Wednesday, August 17, 2005

Coalition criticizes cultural district proposal - in Milwaukee

JS Online: Coalition criticizes cultural district proposal" ... The Center for Housing Policy in Washington, D.C., reported that housing prices rose 10 times faster than average wages over the previous 18 months.

Get a raise in recent times?

Get a bump in home equity in recent times?

We've got weirdness with our Cultural District. Our Cultural District is getting into housing, but not low-cost homes. Rather, expensive housing. And, the Pgh Ballet is going to play recorded music. It lays off the musicians. So, we'll have a cultural district that is void of culture and becomes a place that musicans and actors can't afford to reside within.

1 comment:

Anonymous said...

Coalition criticizes cultural district proposal
Affordable housing essential, they say


Milwaukee Public Museum Director Dan Finley's call for a cultural district to fund arts and entertainment drew criticism Tuesday when affordable housing advocates suggested it's indicative of the community's misplaced priorities.

About two dozen members of the Housing Trust Fund Coalition gathered outside the Milwaukee Theatre, whose $42 million publicly subsidized renovation was completed last year, to promote a trust fund that would help pay for affordable housing in the city of Milwaukee.

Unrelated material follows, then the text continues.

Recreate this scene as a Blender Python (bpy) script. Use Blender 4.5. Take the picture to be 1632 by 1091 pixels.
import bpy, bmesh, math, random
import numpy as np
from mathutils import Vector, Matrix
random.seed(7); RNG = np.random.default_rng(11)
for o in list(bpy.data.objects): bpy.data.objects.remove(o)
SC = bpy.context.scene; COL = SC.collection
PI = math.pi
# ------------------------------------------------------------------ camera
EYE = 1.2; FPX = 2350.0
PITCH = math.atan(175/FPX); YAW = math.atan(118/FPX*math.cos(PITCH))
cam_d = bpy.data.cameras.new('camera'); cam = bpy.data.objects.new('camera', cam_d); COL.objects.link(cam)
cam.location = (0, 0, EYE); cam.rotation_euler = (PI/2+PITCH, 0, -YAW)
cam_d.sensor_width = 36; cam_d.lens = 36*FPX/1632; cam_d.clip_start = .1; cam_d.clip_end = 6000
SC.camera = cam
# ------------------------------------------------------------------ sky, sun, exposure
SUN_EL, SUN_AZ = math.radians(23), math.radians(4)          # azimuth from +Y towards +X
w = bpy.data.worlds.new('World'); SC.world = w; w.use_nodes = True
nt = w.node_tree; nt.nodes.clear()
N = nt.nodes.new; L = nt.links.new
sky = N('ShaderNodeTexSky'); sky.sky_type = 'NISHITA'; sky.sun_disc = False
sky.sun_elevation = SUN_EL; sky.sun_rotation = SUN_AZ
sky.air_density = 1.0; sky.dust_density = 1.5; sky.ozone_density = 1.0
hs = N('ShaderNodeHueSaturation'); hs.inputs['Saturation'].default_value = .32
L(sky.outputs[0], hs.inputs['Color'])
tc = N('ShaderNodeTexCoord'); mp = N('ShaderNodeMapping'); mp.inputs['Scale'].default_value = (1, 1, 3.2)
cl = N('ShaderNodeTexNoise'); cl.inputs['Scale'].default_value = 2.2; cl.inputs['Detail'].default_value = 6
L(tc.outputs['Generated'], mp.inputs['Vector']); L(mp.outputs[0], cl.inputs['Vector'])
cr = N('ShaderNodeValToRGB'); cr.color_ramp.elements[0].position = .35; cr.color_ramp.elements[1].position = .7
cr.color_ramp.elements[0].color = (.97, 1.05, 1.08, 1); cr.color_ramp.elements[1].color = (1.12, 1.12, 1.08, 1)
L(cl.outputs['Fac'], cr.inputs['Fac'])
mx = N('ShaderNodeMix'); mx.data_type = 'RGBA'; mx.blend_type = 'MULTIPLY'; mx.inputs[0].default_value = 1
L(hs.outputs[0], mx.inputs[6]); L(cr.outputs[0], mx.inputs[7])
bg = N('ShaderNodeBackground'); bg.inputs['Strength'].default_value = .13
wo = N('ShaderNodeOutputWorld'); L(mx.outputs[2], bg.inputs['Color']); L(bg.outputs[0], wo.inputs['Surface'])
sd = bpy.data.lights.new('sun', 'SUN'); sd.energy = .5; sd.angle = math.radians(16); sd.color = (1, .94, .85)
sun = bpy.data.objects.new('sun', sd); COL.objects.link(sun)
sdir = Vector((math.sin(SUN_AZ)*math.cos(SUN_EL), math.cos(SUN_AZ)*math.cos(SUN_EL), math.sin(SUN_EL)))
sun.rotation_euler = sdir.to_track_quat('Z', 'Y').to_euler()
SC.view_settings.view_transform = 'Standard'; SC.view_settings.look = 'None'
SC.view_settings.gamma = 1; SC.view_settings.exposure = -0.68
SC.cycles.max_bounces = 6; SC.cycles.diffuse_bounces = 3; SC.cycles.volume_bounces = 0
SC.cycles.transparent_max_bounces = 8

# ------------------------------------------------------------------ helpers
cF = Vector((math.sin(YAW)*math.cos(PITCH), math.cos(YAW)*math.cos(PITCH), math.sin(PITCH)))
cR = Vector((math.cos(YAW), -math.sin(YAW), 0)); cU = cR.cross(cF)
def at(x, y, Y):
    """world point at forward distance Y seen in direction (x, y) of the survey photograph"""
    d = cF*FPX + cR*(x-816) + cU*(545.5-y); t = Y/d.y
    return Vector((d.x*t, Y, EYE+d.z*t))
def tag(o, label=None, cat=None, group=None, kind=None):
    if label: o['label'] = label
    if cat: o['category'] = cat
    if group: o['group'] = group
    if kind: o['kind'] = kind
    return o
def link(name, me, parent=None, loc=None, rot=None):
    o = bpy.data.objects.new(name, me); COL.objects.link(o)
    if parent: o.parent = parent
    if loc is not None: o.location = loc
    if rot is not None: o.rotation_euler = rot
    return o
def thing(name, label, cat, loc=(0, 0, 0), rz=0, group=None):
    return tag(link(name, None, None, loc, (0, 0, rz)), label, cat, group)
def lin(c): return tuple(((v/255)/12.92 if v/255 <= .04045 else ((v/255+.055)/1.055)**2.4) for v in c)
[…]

In construction costs alone, $602 million in public and private money has been committed to Miller Park, the Bradley Center, Milwaukee Theatre and the renovation of City Hall, said coalition member Mike Soika, who directs the YMCA's Community Development Center.

Several other venues, including the Milwaukee County Zoo and parks system, the Performing Arts Center and the Wisconsin Center District, receive public subsidies totaling $44.5 million annually, he said.

"As important as our cultural amenities are, it is equally important to ensure that poor people have adequate housing," Soika said after the demonstration.

The coalition is working with Milwaukee Mayor Tom Barrett and Ald. Michael Murphy in an effort to establish a trust fund that would help finance low- and moderate-income housing in the city. Typically, trust fund dollars are used to bring down the price of construction, making the properties more affordable, Soika said.

According to the coalition, such projects generate jobs, fees and, except in the case of non-profits, tax revenue in the community.

"For every one dollar spent by a housing trust fund, another five to 10 dollars is invested by mortgage companies, banks and foundations," Soika said, citing a recent study by the Washington-based Center for Community Change.

Construction of affordable housing is "not only a social good but an economic good."

The demonstration came on the same day that the National Association of Realtors reported that the median price of a single-family home topped $200,000 in Milwaukee and the nation in June.

Last week, the Center for Housing Policy in Washington, D.C., reported that housing prices rose 10 times faster than average wages over the previous 18 months.

The Trust Fund Coalition said Tuesday that workers in only four of 23 of the fastest growing jobs in Wisconsin earned enough to pay for a two-bedroom apartment in Milwaukee and that 11 earned enough for a one-bedroom apartment, based on data from the Wisconsin Department of Workforce Development and the Center for Housing Policy.